Friday, March 21, 2008

Mexican American Integration & Education Study

Second-, third- and fourth-generation Mexican Americans speak English fluently, and most prefer American music. They are increasingly Protestant, and some may even vote for a Republican candidate.

However, many Mexican Americans in these later generations do not graduate from college, and they continue to live in majority Hispanic neighborhoods. Most marry other Hispanics and think of themselves as "Mexican" or "Mexican American."

[...]

Telles and Ortiz noted that some Mexican Americans were able to move into the mainstream more easily than other minorities. Mexican immigrants who came to the United States as children and the children of immigrants tended to show the most progress, perhaps spurred by optimism and an untainted view of the American Dream.

"A disproportionate number, though, continue to occupy the lower ranks of the American class structure," the sociologists said. "Certainly, later-generation Mexican Americans and European Americans overlap in their class distributions.
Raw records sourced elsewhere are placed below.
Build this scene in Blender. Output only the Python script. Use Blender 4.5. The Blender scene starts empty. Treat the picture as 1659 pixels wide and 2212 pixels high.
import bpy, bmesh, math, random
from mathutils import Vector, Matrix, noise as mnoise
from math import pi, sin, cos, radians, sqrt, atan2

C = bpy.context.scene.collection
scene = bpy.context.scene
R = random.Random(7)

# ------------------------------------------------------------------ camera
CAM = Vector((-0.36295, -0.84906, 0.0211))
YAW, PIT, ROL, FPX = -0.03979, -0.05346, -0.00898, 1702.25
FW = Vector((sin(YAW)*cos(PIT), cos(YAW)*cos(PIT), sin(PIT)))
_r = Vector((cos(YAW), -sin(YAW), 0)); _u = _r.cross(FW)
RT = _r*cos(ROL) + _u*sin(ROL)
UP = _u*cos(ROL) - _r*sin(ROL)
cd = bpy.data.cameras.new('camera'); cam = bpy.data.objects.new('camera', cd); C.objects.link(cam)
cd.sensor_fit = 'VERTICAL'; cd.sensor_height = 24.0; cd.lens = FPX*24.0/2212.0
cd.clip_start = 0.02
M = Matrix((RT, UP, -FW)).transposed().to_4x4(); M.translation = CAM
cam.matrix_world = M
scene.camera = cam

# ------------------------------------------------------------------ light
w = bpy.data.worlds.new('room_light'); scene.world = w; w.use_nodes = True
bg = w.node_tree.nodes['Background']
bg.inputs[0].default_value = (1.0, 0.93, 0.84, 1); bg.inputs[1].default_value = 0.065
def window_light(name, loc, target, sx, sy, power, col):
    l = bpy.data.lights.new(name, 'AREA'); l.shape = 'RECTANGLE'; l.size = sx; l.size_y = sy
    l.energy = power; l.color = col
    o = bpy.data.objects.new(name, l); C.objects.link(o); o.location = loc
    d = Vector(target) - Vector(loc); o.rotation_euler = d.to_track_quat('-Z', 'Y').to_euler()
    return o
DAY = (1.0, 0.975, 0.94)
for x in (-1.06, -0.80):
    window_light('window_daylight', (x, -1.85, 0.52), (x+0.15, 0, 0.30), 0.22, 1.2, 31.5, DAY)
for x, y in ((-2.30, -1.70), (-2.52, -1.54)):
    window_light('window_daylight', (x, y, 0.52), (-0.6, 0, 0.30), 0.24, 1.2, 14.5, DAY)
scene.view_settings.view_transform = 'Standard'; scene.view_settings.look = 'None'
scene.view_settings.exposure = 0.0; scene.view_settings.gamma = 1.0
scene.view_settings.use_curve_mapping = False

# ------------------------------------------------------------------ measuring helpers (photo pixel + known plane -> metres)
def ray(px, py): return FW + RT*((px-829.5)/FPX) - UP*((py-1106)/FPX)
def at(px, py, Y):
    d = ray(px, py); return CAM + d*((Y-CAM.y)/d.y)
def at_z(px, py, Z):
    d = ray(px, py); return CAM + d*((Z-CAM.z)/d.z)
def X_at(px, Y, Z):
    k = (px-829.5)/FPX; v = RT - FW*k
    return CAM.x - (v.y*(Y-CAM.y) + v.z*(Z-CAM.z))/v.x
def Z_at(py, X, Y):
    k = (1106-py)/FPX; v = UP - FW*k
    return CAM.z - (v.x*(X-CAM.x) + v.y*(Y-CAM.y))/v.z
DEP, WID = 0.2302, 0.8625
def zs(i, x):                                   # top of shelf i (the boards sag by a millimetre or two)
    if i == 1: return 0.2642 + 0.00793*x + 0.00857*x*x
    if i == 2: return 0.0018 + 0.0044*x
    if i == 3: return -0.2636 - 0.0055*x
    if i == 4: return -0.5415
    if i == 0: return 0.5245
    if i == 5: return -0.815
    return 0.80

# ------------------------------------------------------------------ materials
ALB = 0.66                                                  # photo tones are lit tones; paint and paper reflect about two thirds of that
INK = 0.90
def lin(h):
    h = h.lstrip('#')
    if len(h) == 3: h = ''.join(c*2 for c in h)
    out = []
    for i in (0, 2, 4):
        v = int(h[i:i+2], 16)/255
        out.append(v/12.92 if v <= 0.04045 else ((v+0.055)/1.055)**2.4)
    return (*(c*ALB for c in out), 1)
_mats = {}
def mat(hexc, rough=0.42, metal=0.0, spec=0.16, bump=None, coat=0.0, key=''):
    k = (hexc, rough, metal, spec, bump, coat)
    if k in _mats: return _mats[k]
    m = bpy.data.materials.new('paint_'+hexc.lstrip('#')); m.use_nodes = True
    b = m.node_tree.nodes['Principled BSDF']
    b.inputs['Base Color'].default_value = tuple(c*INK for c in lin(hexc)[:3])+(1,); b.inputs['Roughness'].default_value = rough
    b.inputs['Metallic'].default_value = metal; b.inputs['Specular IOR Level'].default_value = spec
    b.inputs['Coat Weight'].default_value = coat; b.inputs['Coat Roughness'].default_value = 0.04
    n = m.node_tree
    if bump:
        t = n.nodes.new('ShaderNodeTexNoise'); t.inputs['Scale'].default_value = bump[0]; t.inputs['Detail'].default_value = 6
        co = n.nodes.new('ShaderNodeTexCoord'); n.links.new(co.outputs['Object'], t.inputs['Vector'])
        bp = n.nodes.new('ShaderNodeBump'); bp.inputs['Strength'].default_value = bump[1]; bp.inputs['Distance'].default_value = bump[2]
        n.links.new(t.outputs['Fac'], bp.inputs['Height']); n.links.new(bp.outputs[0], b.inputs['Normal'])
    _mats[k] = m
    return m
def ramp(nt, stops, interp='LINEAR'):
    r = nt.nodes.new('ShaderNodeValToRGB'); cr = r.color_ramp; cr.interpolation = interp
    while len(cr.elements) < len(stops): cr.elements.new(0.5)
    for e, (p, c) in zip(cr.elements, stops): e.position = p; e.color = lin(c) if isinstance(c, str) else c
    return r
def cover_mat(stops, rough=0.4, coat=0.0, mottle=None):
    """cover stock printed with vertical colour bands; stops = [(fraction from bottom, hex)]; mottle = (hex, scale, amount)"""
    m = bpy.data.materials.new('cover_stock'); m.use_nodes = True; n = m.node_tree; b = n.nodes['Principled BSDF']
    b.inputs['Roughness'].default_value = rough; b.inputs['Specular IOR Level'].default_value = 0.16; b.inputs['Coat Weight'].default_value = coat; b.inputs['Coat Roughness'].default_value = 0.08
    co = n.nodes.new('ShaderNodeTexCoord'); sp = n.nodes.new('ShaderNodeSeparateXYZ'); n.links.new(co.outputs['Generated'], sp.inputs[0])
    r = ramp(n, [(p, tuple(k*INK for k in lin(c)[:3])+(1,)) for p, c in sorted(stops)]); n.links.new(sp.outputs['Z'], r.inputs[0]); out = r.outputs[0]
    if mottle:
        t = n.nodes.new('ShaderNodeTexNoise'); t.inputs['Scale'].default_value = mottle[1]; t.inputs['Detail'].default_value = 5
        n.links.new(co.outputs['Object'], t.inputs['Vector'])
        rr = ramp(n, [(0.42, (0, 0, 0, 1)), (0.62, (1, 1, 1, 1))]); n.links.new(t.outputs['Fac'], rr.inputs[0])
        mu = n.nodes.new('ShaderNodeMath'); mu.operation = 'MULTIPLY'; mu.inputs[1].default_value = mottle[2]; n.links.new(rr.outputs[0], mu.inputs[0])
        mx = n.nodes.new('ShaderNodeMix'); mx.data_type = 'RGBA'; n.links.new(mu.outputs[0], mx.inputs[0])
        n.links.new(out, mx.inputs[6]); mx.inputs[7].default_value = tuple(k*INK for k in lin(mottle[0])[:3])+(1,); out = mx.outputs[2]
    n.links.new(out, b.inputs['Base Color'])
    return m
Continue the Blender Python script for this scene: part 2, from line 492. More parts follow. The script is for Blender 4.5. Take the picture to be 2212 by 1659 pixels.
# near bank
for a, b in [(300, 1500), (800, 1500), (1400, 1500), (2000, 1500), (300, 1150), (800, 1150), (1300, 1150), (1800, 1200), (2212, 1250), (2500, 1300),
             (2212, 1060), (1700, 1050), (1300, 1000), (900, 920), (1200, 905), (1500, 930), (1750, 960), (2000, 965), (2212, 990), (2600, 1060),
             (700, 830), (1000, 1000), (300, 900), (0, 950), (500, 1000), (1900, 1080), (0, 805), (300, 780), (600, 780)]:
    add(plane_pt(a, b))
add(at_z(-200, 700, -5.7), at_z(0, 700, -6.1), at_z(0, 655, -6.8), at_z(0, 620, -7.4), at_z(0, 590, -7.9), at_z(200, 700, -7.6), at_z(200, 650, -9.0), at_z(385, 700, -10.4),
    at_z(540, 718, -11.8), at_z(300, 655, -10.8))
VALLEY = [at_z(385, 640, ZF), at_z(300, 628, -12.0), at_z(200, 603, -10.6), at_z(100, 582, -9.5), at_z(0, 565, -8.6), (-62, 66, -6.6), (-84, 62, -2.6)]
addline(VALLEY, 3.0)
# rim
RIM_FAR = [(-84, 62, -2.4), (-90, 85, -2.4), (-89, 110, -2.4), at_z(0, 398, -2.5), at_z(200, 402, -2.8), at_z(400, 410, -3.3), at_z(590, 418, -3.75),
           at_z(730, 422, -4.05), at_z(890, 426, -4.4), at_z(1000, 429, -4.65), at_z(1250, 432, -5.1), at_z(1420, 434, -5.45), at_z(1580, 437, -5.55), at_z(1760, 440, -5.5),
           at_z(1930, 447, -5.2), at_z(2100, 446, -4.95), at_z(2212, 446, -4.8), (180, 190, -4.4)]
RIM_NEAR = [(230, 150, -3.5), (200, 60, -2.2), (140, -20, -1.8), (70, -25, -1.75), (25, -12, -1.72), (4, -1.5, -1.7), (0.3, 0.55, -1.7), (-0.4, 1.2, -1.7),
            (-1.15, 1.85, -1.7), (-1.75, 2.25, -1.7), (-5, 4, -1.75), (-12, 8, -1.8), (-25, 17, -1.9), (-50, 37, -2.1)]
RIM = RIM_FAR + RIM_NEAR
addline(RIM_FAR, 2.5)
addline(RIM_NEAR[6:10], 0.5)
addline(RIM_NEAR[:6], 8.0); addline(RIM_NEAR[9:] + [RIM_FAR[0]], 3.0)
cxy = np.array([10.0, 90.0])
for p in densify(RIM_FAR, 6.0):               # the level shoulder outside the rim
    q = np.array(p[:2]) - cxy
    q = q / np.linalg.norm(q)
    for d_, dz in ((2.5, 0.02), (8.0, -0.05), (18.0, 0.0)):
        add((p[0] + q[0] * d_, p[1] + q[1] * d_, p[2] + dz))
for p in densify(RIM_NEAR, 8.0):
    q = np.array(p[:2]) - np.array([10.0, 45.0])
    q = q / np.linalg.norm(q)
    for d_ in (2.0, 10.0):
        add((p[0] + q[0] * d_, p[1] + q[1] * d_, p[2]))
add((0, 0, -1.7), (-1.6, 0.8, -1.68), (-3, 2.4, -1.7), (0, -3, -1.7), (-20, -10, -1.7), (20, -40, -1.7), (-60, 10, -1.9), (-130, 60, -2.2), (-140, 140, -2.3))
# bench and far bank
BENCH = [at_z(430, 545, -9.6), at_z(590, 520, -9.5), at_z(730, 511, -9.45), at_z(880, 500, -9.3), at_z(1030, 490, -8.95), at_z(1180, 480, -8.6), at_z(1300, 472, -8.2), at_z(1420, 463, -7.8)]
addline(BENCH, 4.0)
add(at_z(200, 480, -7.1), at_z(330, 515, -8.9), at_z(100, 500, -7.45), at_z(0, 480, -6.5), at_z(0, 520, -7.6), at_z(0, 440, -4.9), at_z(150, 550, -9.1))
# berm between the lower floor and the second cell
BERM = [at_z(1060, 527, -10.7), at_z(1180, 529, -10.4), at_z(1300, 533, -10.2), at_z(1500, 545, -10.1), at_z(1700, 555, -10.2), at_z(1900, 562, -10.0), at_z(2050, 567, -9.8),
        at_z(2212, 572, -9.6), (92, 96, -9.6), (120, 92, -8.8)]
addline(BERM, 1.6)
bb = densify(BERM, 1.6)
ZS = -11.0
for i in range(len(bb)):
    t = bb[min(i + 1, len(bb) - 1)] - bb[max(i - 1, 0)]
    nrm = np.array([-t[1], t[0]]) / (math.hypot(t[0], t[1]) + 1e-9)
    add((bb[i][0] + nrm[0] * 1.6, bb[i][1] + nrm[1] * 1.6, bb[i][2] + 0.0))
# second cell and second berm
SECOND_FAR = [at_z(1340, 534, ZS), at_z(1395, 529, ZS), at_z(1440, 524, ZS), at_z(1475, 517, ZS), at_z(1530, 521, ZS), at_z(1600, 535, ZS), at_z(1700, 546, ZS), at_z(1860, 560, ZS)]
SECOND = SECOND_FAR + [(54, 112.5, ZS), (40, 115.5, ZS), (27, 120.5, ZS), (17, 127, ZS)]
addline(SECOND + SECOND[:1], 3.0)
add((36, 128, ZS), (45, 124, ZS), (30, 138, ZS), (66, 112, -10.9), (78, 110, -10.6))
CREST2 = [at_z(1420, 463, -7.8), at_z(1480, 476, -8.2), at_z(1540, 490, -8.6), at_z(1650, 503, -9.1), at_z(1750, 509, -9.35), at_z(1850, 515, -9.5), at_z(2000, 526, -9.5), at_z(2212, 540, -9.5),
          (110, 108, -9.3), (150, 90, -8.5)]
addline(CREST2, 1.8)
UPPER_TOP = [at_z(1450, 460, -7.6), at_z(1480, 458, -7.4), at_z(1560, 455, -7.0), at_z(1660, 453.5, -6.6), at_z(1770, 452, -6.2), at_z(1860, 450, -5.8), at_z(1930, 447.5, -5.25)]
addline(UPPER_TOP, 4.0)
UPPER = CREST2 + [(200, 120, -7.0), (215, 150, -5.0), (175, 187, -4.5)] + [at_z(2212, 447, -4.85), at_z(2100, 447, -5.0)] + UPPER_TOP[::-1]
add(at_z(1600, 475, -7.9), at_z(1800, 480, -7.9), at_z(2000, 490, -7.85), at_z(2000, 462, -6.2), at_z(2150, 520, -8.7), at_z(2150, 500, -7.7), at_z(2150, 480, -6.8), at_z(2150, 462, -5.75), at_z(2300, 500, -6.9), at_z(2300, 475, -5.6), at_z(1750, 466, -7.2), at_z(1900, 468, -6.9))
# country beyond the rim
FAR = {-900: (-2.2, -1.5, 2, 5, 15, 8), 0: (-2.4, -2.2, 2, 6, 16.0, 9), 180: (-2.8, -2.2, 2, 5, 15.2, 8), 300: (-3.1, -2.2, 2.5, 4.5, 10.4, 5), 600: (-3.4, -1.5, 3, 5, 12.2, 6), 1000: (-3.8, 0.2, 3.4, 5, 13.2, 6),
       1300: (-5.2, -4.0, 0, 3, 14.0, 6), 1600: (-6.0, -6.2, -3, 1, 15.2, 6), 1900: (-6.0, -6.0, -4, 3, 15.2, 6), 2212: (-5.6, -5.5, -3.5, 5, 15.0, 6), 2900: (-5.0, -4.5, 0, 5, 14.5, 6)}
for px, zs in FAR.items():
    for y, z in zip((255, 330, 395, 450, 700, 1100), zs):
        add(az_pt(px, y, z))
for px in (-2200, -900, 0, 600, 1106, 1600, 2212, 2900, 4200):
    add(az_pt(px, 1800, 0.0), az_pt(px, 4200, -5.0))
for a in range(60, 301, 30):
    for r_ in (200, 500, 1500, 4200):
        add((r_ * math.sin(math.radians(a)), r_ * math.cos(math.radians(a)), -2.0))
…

The difference is that the bulk of Mexican Americans are in lower class sectors but only a relatively small part of the European American population is similarly positioned."

More than any other factor, Telles and Ortiz said, education accounted for the slow assimilation of Mexican Americans in most social dimensions. The low educational levels of Mexican Americans have impeded most other types of integration.

"Their limited schooling locks many of them into a future of low socioeconomic status," they said. "Low levels of education also predict lower rates of intermarriage, a weaker American identity, and a lower likelihood of registering to vote and voting."


Education is key to virtually everything in this country. Whether formal or self education, it has become crucial that people have the equivalent of a bachelor's degree to any real degree of success any more. Even so, it's no guarantee that you will be able to use the knowledge gained to get anywhere in life.

It should be noted that one of the great assimilation tools that the US has traditionally had was the public educational system. Peer pressure combined with a monolithic, inclusive education has taken peoples of disparate backgrounds and molded them into being 'Americans.'

My wife is an ESL student. She's taken ESL classes and they have helped her. Yet, some of the classes for ESL at the secondary school level were not aimed at bridging into English as a first language classes. It should be the goal. The singular goal. First and last and everything between goal. If for no other reason that it creates a huge parallel infrastructure that helps eat budgets and that is a disastrous thing for our underfunded educational system as it is.

Anyways, take a read. It's interesting stuff up there. I'll be hunting for a copy of the book.